From the analysis above, we can see that BTC performed better than YFI. A loss of about 13% is not that great, we can still hold the position and I am sure there is going to be some profit in the future.


In your personal opinion, what are the risks of Yield Farming? Give reasons for your answer.


Here are some risks that may be associated with Yield farming

• Some yield farming platforms may be Ponzi schemes. There is always a fake version of everything. There are developers who may create fake yield farming platforms with the intention of deceiving investors who will then lose their funds.

To prevent this there should be proper research done on a platform before investing in it

• There are a lot of yield farming platforms in the system right now. Technically, a large number of investors present on the platform tells it is very popular, which may help in trusting that both the returns and the investment itself are guaranteed.

• As stated earlier, a change in the price of the asset locked may change in the negative direction due to its high volatility and will cause the block ratio to reduce further than what was borrowed. If this happens, part of the deposited tokens will be liquidated to take care of the gap.

• I have already explained the impermanent loss risk at the beginning of the presentation, this is there is a decrement in the market value of a token after it has been locked and makes the investor lose funds. Also, when there is an increment in the market value of the token, the investor makes great rewards. The loss is not realized when the coin is locked, the loss is only shown when the coins are withdrawn.

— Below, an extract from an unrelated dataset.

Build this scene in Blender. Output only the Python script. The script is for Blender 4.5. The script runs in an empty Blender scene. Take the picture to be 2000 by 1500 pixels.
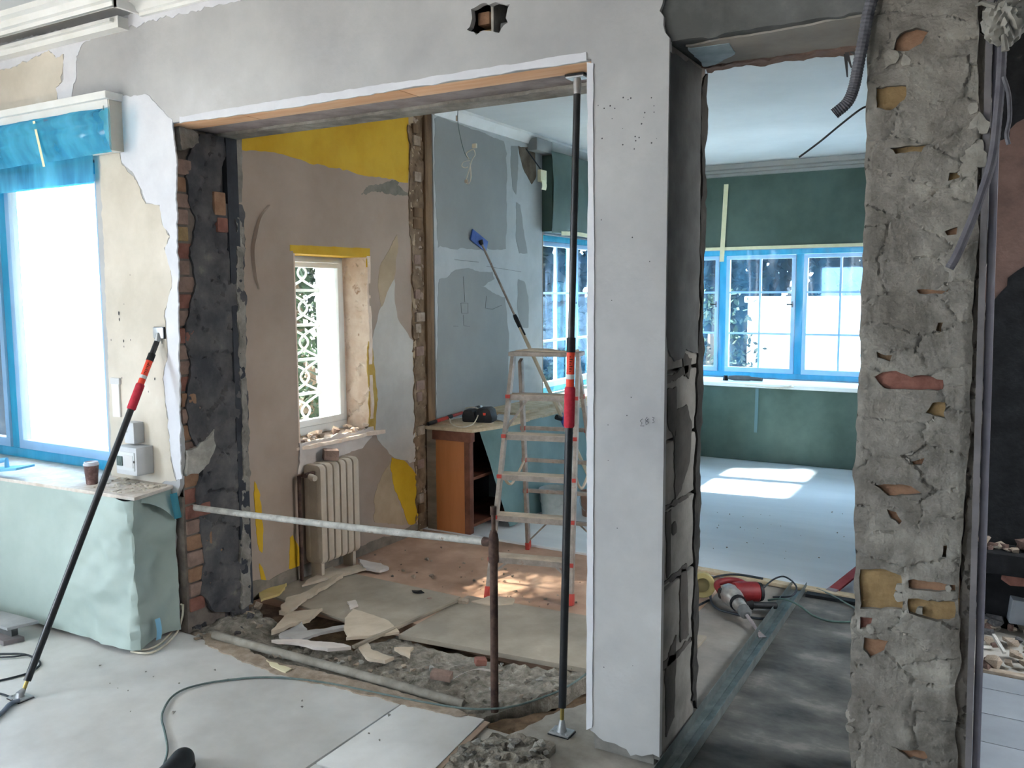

• smart contracts operating on the platform may become faulty and cause loss of assets. Criminals may find loopholes in the faulty smart contracts and use that as an opportunity to steal funds


Conclusion


Yield farming is one of the many investment opportunities in the DeFi world and the crypto world at large. It enables investors to earn passive income on their assets to improve their lives.

Since yield farming was introduced, it has gained recognition from a lot and that has made sure of its growth. The accessibility of yield farming has been improved due to the good number of Dapps in the DeFi ecosystem that gives the opportunity to users to engage in yield farming.

I have explained the difference between staking and yield farming earlier to make readers bear in mind that they are not the same though they may be similar. It is the choice of the investor to choose between the two that fit their preferences.

In addition, I will say that users should research the TVL, market cap to TVL and APY before they choose to invest in a token. This information is vital in determining the credibility and knowing whether the token is overvalued or undervalued.